After a proof had been allowed a remit was made, in respect of a joint minute by the parties to the case, to an accountant and to a mining engineer to inquire into the matters in dispute and to report. The defenders having ultimately been awarded expenses the Auditor in taxing their account disallowed a fee to a firm of accountants who had been employed to prepare for the proof. Held that as the parties had in effect by their joint minute abandoned the proof, the fee, which fell to be regulated by the C.A.S., K, iv, and Table of Fees, was properly disallowed.
Robert Sneddon, Hillhouseridge, Shotts, pursuer, brought an action against the Baton Collieries, Limited, defenders, concluding for payment of certain sums representing amounts by which he alleged he had been underpaid by defenders in respect of lordships under a lease of coal and ironstone.

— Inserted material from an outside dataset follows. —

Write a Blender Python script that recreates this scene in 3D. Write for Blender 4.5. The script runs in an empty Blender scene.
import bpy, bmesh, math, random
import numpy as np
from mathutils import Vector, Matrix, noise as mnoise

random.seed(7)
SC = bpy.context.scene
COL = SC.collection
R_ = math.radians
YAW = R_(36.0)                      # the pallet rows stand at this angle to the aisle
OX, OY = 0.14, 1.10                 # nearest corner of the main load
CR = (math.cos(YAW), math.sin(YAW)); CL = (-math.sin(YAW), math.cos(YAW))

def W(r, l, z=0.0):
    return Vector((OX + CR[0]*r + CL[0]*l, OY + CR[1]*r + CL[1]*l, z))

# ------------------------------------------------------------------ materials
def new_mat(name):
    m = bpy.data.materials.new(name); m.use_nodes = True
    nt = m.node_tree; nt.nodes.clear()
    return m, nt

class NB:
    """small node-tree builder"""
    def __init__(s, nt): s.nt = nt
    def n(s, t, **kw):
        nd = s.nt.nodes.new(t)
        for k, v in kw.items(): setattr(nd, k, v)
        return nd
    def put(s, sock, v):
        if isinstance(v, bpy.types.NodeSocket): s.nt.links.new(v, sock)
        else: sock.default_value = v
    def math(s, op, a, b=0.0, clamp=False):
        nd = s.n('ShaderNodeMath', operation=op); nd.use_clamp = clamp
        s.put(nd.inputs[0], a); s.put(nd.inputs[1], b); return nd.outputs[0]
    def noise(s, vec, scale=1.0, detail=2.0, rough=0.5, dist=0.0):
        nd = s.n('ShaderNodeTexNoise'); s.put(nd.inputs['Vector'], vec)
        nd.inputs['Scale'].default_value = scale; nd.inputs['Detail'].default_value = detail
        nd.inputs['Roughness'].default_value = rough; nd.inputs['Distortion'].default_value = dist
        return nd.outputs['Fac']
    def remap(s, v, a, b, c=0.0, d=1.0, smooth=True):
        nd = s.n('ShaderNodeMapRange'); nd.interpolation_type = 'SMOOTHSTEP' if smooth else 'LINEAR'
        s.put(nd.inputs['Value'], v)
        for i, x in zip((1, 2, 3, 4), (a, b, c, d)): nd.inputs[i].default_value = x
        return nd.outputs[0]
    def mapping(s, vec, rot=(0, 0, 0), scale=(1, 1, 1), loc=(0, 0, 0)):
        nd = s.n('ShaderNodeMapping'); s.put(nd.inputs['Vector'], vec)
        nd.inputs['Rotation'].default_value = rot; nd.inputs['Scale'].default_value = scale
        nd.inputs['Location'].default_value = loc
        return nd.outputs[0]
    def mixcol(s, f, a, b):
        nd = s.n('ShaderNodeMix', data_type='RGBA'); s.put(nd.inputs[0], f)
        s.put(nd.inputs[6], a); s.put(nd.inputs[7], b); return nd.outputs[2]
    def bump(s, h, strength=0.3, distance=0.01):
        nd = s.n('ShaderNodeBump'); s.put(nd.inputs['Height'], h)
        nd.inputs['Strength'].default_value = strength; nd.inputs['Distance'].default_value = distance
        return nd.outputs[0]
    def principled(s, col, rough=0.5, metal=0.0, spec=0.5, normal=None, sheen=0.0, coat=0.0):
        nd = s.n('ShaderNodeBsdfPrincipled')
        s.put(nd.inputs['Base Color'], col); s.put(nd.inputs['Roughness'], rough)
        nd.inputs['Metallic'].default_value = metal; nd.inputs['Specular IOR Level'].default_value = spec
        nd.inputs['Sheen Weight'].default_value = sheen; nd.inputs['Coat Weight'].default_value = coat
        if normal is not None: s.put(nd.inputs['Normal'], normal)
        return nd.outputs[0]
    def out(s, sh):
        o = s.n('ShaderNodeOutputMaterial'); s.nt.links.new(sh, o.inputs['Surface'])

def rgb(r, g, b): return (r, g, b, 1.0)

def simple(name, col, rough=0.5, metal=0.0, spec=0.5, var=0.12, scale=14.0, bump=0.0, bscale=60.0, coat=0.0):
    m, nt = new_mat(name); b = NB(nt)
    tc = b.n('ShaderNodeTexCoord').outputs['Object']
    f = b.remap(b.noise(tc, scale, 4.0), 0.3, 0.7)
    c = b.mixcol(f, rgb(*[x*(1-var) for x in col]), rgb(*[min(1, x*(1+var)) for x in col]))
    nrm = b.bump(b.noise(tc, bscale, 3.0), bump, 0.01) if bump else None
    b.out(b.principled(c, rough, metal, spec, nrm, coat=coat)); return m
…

The lease made provision for elaborate bookkeeping by which the amounts of the lordships due to the pursuer were to be ascertained.
On 11th December 1917 the Lord Ordinary allowed the parties a proof of their averments.
On 2nd October 1918 the Lord Ordinary on the Bills, in respect of a joint minute by the parties, remitted to a chartered accountant and to a mining engineer to inquire into and report to the Court on the matters in dispute.
On 20th July 1920 the Lord Ordinary having considered the reports submitted pronounced an interlocutor in which he, inter alia, found the defenders entitled to expenses.
The pursuer having reclaimed to the First Division, the Court refused the reclaiming note, found the defenders entitled to additional expenses since the date of the interlocutor reclaimed against, and remitted to the Auditor to tax and report.
In taxing the defenders' account of expenses the Auditor disallowed a fee to a firm of chartered accountants whom the defenders had employed to prepare detailed statements of the output of coal, to prepare notes for counsel, and to attend meetings with counsel.
The defenders lodged objections to the Auditor's report, contending that the fee to the firm of accountants should have been allowed.
Argued for defenders—Reasonable remuneration to experts was to be allowed although the case did not go to trial. The provision in the C.A.S., K, iv, that the witnesses should be certified by the Judge was applicable only to cases that proceeded to trial and did not apply here— Clements v. Magistrates of Edinburgh, 1905, 7 F. 651, 42 S.L.R. 536; Govan v. M'Killop, 1909 S. C. 562, 46 S. L. R. 416.
Counsel for the pursuer was not called upon.
Page: 148↓
The Court approved the Auditor's report.
Counsel for the Pursuer and Reclaimer— Jamieson. Agents— Drummond & Reid, W.S.
Counsel for the Defenders and Respondents— Graham Robertson. Agents— Morton, Smart, Macdonald, & Prosser, W.S.